The Associated Press (AP) reports that Greene County would become the first county in the United States to adopt a policy of gender segregation, in an effort to ameliorate “poor test scores, soaring dropout rates and high numbers of teenage pregnancies.”

The logic behind trying to solve the issues students face by segregating them is flawed to a level that is almost comical.

Teenage pregnancy can be prevented only by teaching students of both genders the repercussions of sexual activity and allowing them to learn what options they have to prevent unplanned pregnancies, should they choose to be sexually active. The notion that relegating girls and boys to different schools will repress sexual urges and thwart their interaction is ludicrous. Gender division cannot prevent contact between the sexes outside of the school environment.

Greene County’s decision is also finding some adversaries the school board may not have expected. A spokesperson for the National Association for Single Sex Public Education, an advocacy group, told the AP that the decision was shedding poor publicity on the movement. But the movement might not have needed any help in this respect.

The group’s Web site declares that single-sex schools allow students to focus and break down gender stereotypes. In reality, segregation reinforces them. The primary support for Greene County’s decision is research showing that boys and girls learn differently, Superintendent Shawn McCullough said.

Greene County’s decision is a knee-jerk reaction. The school board hopes to spur better academic results, but they are going about it all wrong.

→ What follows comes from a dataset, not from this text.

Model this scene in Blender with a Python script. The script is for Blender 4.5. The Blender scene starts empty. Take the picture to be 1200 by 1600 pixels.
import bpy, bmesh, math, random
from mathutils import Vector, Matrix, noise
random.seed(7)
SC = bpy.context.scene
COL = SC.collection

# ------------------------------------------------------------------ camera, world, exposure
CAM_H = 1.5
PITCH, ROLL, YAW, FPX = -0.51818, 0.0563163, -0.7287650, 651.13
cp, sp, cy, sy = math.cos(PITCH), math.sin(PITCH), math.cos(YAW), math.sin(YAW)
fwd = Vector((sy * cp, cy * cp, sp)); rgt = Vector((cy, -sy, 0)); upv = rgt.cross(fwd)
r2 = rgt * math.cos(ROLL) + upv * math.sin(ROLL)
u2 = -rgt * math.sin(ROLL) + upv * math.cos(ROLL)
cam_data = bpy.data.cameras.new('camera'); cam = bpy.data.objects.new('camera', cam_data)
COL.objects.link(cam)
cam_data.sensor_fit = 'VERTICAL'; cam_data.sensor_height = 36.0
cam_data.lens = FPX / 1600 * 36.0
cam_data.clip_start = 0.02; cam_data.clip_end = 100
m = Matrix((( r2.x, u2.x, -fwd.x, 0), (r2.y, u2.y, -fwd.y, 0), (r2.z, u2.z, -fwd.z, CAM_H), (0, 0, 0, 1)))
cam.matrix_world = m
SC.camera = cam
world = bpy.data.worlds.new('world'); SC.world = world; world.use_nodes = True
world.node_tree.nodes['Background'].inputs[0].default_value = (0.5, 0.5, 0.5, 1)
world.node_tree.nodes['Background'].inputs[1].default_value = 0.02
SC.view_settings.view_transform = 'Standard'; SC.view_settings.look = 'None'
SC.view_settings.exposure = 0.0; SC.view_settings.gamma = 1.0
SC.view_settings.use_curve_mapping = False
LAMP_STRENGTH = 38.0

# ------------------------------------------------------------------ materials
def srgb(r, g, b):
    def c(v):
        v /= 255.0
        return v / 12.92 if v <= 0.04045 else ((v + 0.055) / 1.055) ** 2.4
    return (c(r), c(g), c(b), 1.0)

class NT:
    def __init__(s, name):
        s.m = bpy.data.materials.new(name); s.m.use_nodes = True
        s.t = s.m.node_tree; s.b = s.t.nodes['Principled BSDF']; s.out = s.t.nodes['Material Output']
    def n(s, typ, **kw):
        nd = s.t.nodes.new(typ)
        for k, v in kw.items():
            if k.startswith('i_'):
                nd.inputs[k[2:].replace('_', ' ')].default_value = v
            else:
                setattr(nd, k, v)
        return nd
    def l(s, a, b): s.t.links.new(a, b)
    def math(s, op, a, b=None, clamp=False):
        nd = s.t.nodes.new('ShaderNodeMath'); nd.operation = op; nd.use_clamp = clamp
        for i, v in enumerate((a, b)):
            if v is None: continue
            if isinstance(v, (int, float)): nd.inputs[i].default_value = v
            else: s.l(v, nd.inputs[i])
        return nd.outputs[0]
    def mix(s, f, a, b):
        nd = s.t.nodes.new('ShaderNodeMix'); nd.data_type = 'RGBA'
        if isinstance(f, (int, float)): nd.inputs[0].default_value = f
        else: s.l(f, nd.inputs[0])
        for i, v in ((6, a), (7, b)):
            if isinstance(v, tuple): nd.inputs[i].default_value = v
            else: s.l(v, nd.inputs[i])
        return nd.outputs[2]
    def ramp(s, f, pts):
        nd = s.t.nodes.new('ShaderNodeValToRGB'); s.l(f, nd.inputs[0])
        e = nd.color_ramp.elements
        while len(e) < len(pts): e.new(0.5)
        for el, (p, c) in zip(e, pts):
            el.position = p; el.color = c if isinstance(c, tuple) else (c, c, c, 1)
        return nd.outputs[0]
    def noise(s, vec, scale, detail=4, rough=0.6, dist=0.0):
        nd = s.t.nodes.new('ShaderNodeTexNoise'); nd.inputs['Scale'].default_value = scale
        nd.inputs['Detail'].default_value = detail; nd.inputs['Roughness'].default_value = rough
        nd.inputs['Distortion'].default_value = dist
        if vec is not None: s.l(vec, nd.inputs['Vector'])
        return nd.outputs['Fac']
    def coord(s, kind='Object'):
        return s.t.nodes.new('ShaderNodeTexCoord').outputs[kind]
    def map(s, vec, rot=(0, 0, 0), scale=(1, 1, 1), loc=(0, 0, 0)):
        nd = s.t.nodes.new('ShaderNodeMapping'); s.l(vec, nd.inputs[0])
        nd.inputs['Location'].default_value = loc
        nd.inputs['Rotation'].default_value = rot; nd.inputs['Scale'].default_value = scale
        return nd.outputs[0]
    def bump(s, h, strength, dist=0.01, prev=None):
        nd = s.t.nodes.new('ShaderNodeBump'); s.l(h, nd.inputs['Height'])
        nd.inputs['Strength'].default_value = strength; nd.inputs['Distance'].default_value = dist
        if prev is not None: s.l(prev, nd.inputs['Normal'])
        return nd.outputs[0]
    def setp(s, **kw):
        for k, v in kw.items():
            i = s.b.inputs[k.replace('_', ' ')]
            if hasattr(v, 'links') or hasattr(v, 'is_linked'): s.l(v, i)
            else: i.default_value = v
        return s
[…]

Here are some other burgeoning problems public schools may want to address: Schools in the poorest neighborhoods are punished with poor funding. High school education has become a system of elaborate test prep courses lining the pockets of testing companies. Society has refused to stand up and appropriately compensate the most influential members of society – teachers. Until these issues are resolved, students in the U.S. public school system will suffer regardless of gender.